Exclude the pictures, then repeat the remaining data exactly.

* **Data excerpt**:
-=-=-

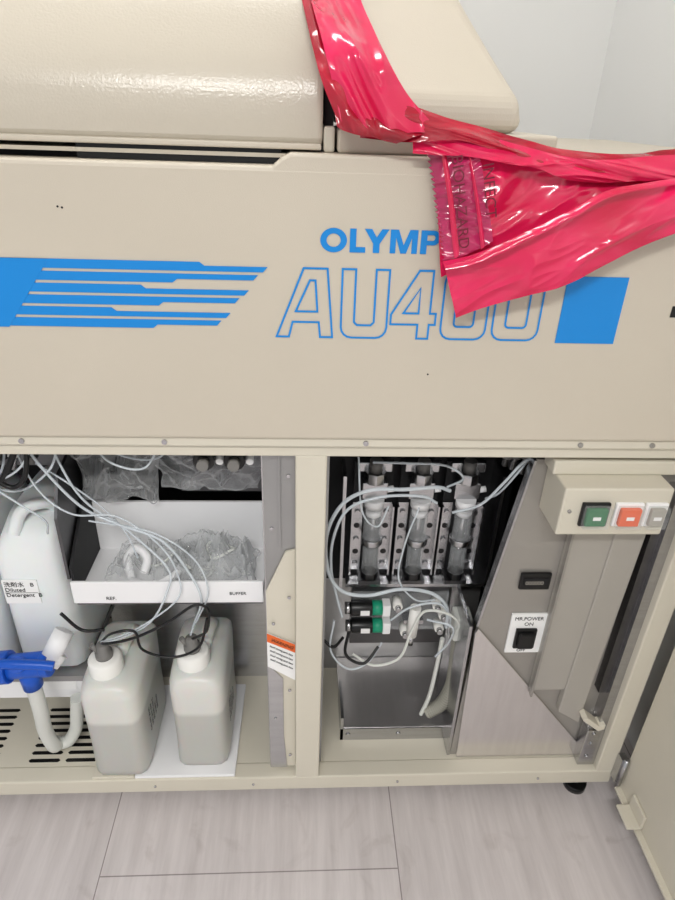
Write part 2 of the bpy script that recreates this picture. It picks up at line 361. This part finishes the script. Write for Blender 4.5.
tube('lever',[(-.55,.02,.420),(-.515,.018,.421),(-.47,.02,.416),(-.445,.022,.410)],.009,'bluev',V)
cyl('socket',(-.464,.045,.392),(-.450,.06,.405),.018,'white',V)
cyl('socket_b',(-.460,.05,.405),(-.440,.08,.44),.018,'white',V)
cyl('outlet',(-.507,.045,.38),(-.504,.045,.335),.018,'bluev',V)
D=empty('drain_hose',(-.5,.07,.2))
tube('hose_main',[(-.504,.045,.34),(-.507,.05,.26),(-.515,.06,.19),(-.512,.07,.13),(-.51,.085,.118)],.014,'tube_w',D)
tube('hose_return',[(-.51,.085,.115),(-.49,.09,.118),(-.472,.095,.15),(-.462,.095,.20),(-.455,.095,.24)],.013,'tube_w',D)
for c,x in enumerate((-.66,-.53,-.455)):
    for k in range(8):
        y=.06+.018*k
        prism('vent_slot_%d_%d'%(c,k),[(x-.035,y),(x+.022,y),(x+.026,y+.004),(x+.022,y+.008),(x-.035,y+.008),(x-.039,y+.004)],'z',.089,.0896,'black',A)
# ---- syringe pumps
def syringe(x):
    y=.2;e=empty('syringe_pump',(x,y,.60))
    for s in(-1,1):
        xx=x+s*.028
        box('bracket_%d'%s,xx-.011,xx+.011,y+.005,y+.010,.478,.642,'steel',e,.001)
        for z in(.495,.555,.62): cyl('screw_%d_%d'%(s,z*1000),(xx,y+.005,z),(xx,y,z),.0055,'steel',e,n=12)
        for z in(.525,.588): cyl('hole_%d_%d'%(s,z*1000),(xx,y+.005,z),(xx,y+.0045,z),.006,'black',e,n=16)
        box('rail_%d'%s,x+s*.039-.0015,x+s*.039+.0015,y-.012,y+.01,.478,.642,'steel',e)
    box('rear_plate',x-.037,x+.037,y+.010,y+.016,.47,.73,'dark',e)
    box('head_block',x-.024,x+.024,y-.02,y+.01,.665,.70,'steel',e,.002)
    cyl('head_nut',(x,y-.012,.70),(x,y-.012,.722),.020,'steel',e,n=8,bevel=.001)
    cyl('head_top',(x,y-.012,.722),(x,y-.012,.745),.012,'conn',e)
    box('valve_manifold',x-.032,x+.032,y-.005,y+.01,.715,.735,'steel',e,.002)
    cyl('side_port',(x+.024,y-.012,.682),(x+.036,y-.012,.684),.006,'white',e)
    cyl('barrel',(x,y-.018,.578),(x,y-.018,.665),.0175,'glass',e,bevel=.001)
    cyl('barrel_cap',(x,y-.018,.650),(x,y-.018,.666),.019,'white',e)
    cyl('plunger',(x,y-.018,.57),(x,y-.018,.64),.006,'steel',e)
    cyl('piston_seal',(x,y-.018,.630),(x,y-.018,.640),.0145,'white',e)
    cyl('collar',(x,y-.018,.565),(x,y-.018,.578),.021,'steel',e,n=24,bevel=.001)
    cyl('shaft',(x,y-.018,.495),(x,y-.018,.565),.016,'glass',e)
    cyl('drive_pin',(x,y-.018,.515),(x,y-.018,.550),.009,'black',e)
    cyl('base_nut',(x,y-.018,.478),(x,y-.018,.495),.017,'black',e,n=6,bevel=.001)
    box('base_foot',x-.022,x+.022,y-.032,y+.008,.470,.479,'steel_d',e)
for x in(.132,.220,.306):syringe(x)
PM=empty('syringe_mount',(.22,.25,.6))
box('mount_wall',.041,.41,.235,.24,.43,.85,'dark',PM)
box('mount_shelf',.085,.37,.17,.235,.462,.4695,'steel',PM)
box('mount_side_left',.072,.078,.17,.235,.46,.72,'steel',PM)
box('mount_side_right',.366,.372,.17,.235,.46,.72,'steel',PM)
for i,x in enumerate((.345,.360,.378)):
    cyl('fitting_%d'%i,(x,.12,.775-.008*i),(x+.004,.12,.85),.0065,'steel',PM);cyl('fitting_nut_%d'%i,(x+.001,.12,.79),(x+.002,.12,.803),.010,'conn',PM,n=6)
box('fitting_bar',.33,.41,.11,.13,.82,.84,'steel',PM)
# ---- solenoid valves
def sol(x,z):
    e=empty('solenoid_valve',(x,.14,z))
    cyl('coil',(x-.03,.14,z),(x+.012,.14,z),.016,'black',e,bevel=.001)
    cyl('coil_green',(x+.012,.14,z),(x+.032,.14,z),.015,'valve_g',e)
    cyl('coil_end',(x-.042,.14,z),(x-.03,.14,z),.012,'steel',e)
    box('label_strip',x-.012,x+.006,.1235,.1245,z-.006,z+.006,'label',e)
    box('valve_body',x+.032,x+.048,.128,.152,z-.014,z+.014,'white',e,.002)
sol(.125,.435);sol(.128,.388)
VB=empty('valve_manifold',(.25,.16,.39))
box('acrylic_plate',.10,.298,.17,.178,.345,.445,'glass',VB,.002)
for i,(x,z) in enumerate(((.19,.43),(.21,.36),(.27,.43),(.28,.37),(.285,.405))):
    cyl('port_%d'%i,(x,.145,z),(x,.17,z),.010,'cap',VB,n=8);cyl('port_core_%d'%i,(x,.135,z),(x,.145,z),.006,'steel',VB)
cyl('plunger_valve',(.222,.14,.36),(.225,.14,.435),.011,'cap',VB);cyl('plunger_tip',(.2225,.14,.355),(.222,.14,.335),.006,'steel',VB)
box('plunger_clip',.205,.245,.145,.17,.385,.395,'steel',VB)
box('standoff_plate',.10,.298,.178,.20,.30,.46,'steel_d',VB)
BB=empty('pump_base_bracket',(.2,.12,.09))
box('front_lip',.083,.335,.10,.103,.0895,.125,'steel',BB)
box('top_plate',.083,.335,.103,.30,.122,.126,'plate',BB)
box('left_tab',.083,.089,.10,.2,.09,.16,'steel',BB)
for i,x in enumerate((.10,.21,.32)):screw('bracket_screw_%d'%i,x,.10,.107,BB,.005)
box('pump_liner',.041,.41,.302,.307,.0895,.45,'zinc',A)
H=empty('corrugated_hose',(.3,.13,.2))
box('hose_block',.302,.337,.115,.155,.365,.425,'tube_w',H,.004)
hp=crom([(.320,.135,.37),(.322,.135,.32),(.322,.13,.27),(.318,.125,.22),(.30,.12,.175),(.268,.115,.155)],16)
tube('core',hp,.0125,'hose',H,False)
for i in range(0,len(hp)-1,2):
    d=(hp[i+1]-hp[i]).normalized()*.0014;cyl('rib_%d'%i,hp[i]-d,hp[i]+d,.0148,'hose',H,n=18)
H2=empty('drain_tubes',(.28,.13,.2))
tube('tube_a',[(.285,.13,.36),(.280,.125,.28),(.272,.12,.20),(.258,.115,.15)],.0045,'tube_w',H2)
cyl('elbow_white',(.345,.11,.135),(.345,.11,.165),.007,'label',H2);cyl('elbow_blue',(.345,.10,.125),(.345,.12,.137),.006,'bluev',H2)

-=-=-

* **Exercise result**:
Write part 2 of the bpy script that recreates this picture. It picks up at line 361. This part finishes the script. Write for Blender 4.5.
tube('lever',[(-.55,.02,.420),(-.515,.018,.421),(-.47,.02,.416),(-.445,.022,.410)],.009,'bluev',V)
cyl('socket',(-.464,.045,.392),(-.450,.06,.405),.018,'white',V)
cyl('socket_b',(-.460,.05,.405),(-.440,.08,.44),.018,'white',V)
cyl('outlet',(-.507,.045,.38),(-.504,.045,.335),.018,'bluev',V)
D=empty('drain_hose',(-.5,.07,.2))
tube('hose_main',[(-.504,.045,.34),(-.507,.05,.26),(-.515,.06,.19),(-.512,.07,.13),(-.51,.085,.118)],.014,'tube_w',D)
tube('hose_return',[(-.51,.085,.115),(-.49,.09,.118),(-.472,.095,.15),(-.462,.095,.20),(-.455,.095,.24)],.013,'tube_w',D)
for c,x in enumerate((-.66,-.53,-.455)):
    for k in range(8):
        y=.06+.018*k
        prism('vent_slot_%d_%d'%(c,k),[(x-.035,y),(x+.022,y),(x+.026,y+.004),(x+.022,y+.008),(x-.035,y+.008),(x-.039,y+.004)],'z',.089,.0896,'black',A)
# ---- syringe pumps
def syringe(x):
    y=.2;e=empty('syringe_pump',(x,y,.60))
    for s in(-1,1):
        xx=x+s*.028
        box('bracket_%d'%s,xx-.011,xx+.011,y+.005,y+.010,.478,.642,'steel',e,.001)
        for z in(.495,.555,.62): cyl('screw_%d_%d'%(s,z*1000),(xx,y+.005,z),(xx,y,z),.0055,'steel',e,n=12)
        for z in(.525,.588): cyl('hole_%d_%d'%(s,z*1000),(xx,y+.005,z),(xx,y+.0045,z),.006,'black',e,n=16)
        box('rail_%d'%s,x+s*.039-.0015,x+s*.039+.0015,y-.012,y+.01,.478,.642,'steel',e)
    box('rear_plate',x-.037,x+.037,y+.010,y+.016,.47,.73,'dark',e)
    box('head_block',x-.024,x+.024,y-.02,y+.01,.665,.70,'steel',e,.002)
    cyl('head_nut',(x,y-.012,.70),(x,y-.012,.722),.020,'steel',e,n=8,bevel=.001)
    cyl('head_top',(x,y-.012,.722),(x,y-.012,.745),.012,'conn',e)
    box('valve_manifold',x-.032,x+.032,y-.005,y+.01,.715,.735,'steel',e,.002)
    cyl('side_port',(x+.024,y-.012,.682),(x+.036,y-.012,.684),.006,'white',e)
    cyl('barrel',(x,y-.018,.578),(x,y-.018,.665),.0175,'glass',e,bevel=.001)
    cyl('barrel_cap',(x,y-.018,.650),(x,y-.018,.666),.019,'white',e)
    cyl('plunger',(x,y-.018,.57),(x,y-.018,.64),.006,'steel',e)
    cyl('piston_seal',(x,y-.018,.630),(x,y-.018,.640),.0145,'white',e)
    cyl('collar',(x,y-.018,.565),(x,y-.018,.578),.021,'steel',e,n=24,bevel=.001)
    cyl('shaft',(x,y-.018,.495),(x,y-.018,.565),.016,'glass',e)
    cyl('drive_pin',(x,y-.018,.515),(x,y-.018,.550),.009,'black',e)
    cyl('base_nut',(x,y-.018,.478),(x,y-.018,.495),.017,'black',e,n=6,bevel=.001)
    box('base_foot',x-.022,x+.022,y-.032,y+.008,.470,.479,'steel_d',e)
for x in(.132,.220,.306):syringe(x)
PM=empty('syringe_mount',(.22,.25,.6))
box('mount_wall',.041,.41,.235,.24,.43,.85,'dark',PM)
box('mount_shelf',.085,.37,.17,.235,.462,.4695,'steel',PM)
box('mount_side_left',.072,.078,.17,.235,.46,.72,'steel',PM)
box('mount_side_right',.366,.372,.17,.235,.46,.72,'steel',PM)
for i,x in enumerate((.345,.360,.378)):
    cyl('fitting_%d'%i,(x,.12,.775-.008*i),(x+.004,.12,.85),.0065,'steel',PM);cyl('fitting_nut_%d'%i,(x+.001,.12,.79),(x+.002,.12,.803),.010,'conn',PM,n=6)
box('fitting_bar',.33,.41,.11,.13,.82,.84,'steel',PM)
# ---- solenoid valves
def sol(x,z):
    e=empty('solenoid_valve',(x,.14,z))
    cyl('coil',(x-.03,.14,z),(x+.012,.14,z),.016,'black',e,bevel=.001)
    cyl('coil_green',(x+.012,.14,z),(x+.032,.14,z),.015,'valve_g',e)
    cyl('coil_end',(x-.042,.14,z),(x-.03,.14,z),.012,'steel',e)
    box('label_strip',x-.012,x+.006,.1235,.1245,z-.006,z+.006,'label',e)
    box('valve_body',x+.032,x+.048,.128,.152,z-.014,z+.014,'white',e,.002)
sol(.125,.435);sol(.128,.388)
VB=empty('valve_manifold',(.25,.16,.39))
box('acrylic_plate',.10,.298,.17,.178,.345,.445,'glass',VB,.002)
for i,(x,z) in enumerate(((.19,.43),(.21,.36),(.27,.43),(.28,.37),(.285,.405))):
    cyl('port_%d'%i,(x,.145,z),(x,.17,z),.010,'cap',VB,n=8);cyl('port_core_%d'%i,(x,.135,z),(x,.145,z),.006,'steel',VB)
cyl('plunger_valve',(.222,.14,.36),(.225,.14,.435),.011,'cap',VB);cyl('plunger_tip',(.2225,.14,.355),(.222,.14,.335),.006,'steel',VB)
box('plunger_clip',.205,.245,.145,.17,.385,.395,'steel',VB)
box('standoff_plate',.10,.298,.178,.20,.30,.46,'steel_d',VB)
BB=empty('pump_base_bracket',(.2,.12,.09))
box('front_lip',.083,.335,.10,.103,.0895,.125,'steel',BB)
box('top_plate',.083,.335,.103,.30,.122,.126,'plate',BB)
box('left_tab',.083,.089,.10,.2,.09,.16,'steel',BB)
for i,x in enumerate((.10,.21,.32)):screw('bracket_screw_%d'%i,x,.10,.107,BB,.005)
box('pump_liner',.041,.41,.302,.307,.0895,.45,'zinc',A)
H=empty('corrugated_hose',(.3,.13,.2))
box('hose_block',.302,.337,.115,.155,.365,.425,'tube_w',H,.004)
hp=crom([(.320,.135,.37),(.322,.135,.32),(.322,.13,.27),(.318,.125,.22),(.30,.12,.175),(.268,.115,.155)],16)
tube('core',hp,.0125,'hose',H,False)
for i in range(0,len(hp)-1,2):
    d=(hp[i+1]-hp[i]).normalized()*.0014;cyl('rib_%d'%i,hp[i]-d,hp[i]+d,.0148,'hose',H,n=18)
H2=empty('drain_tubes',(.28,.13,.2))
tube('tube_a',[(.285,.13,.36),(.280,.125,.28),(.272,.12,.20),(.258,.115,.15)],.0045,'tube_w',H2)
cyl('elbow_white',(.345,.11,.135),(.345,.11,.165),.007,'label',H2);cyl('elbow_blue',(.345,.10,.125),(.345,.12,.137),.006,'bluev',H2)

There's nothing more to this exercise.